**Challenge**
Of all the lines here, how many include the string "scene"? Answer with the number only.

begin Source excerpt

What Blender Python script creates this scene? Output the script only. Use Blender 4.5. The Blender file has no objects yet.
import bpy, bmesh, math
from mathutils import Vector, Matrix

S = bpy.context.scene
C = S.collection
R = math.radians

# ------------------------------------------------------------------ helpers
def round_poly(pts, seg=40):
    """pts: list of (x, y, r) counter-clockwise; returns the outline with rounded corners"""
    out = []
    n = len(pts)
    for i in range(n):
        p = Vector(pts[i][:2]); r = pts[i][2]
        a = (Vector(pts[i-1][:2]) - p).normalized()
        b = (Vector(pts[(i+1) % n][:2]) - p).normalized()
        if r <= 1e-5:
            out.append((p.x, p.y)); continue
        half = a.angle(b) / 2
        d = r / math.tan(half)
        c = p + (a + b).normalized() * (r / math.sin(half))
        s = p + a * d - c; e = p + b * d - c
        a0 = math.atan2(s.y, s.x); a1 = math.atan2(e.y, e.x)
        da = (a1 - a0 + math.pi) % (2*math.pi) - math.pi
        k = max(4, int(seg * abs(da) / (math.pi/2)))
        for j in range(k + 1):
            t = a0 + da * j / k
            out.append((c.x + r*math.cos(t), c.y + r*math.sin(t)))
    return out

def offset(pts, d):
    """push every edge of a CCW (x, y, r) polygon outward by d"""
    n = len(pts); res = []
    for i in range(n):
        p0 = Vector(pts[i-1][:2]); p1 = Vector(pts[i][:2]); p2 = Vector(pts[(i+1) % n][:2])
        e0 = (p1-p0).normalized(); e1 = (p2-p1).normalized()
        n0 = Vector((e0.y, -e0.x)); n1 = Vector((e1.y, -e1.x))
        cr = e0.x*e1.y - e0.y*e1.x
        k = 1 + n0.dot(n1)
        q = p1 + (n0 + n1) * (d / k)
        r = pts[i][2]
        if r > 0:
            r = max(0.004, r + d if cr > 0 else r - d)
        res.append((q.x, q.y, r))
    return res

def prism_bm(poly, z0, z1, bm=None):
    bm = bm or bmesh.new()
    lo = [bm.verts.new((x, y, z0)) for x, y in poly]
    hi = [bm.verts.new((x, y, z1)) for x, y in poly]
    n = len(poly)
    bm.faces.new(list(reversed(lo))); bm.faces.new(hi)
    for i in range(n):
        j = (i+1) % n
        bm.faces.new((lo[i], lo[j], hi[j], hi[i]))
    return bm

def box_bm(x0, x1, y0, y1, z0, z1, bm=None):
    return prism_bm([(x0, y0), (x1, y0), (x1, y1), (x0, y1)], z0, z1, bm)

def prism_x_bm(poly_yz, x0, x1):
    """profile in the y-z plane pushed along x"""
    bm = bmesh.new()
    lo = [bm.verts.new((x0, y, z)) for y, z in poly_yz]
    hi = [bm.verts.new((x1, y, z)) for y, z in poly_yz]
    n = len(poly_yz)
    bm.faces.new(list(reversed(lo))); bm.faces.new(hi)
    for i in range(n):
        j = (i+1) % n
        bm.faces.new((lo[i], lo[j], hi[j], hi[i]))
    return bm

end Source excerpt

**Completed task**
2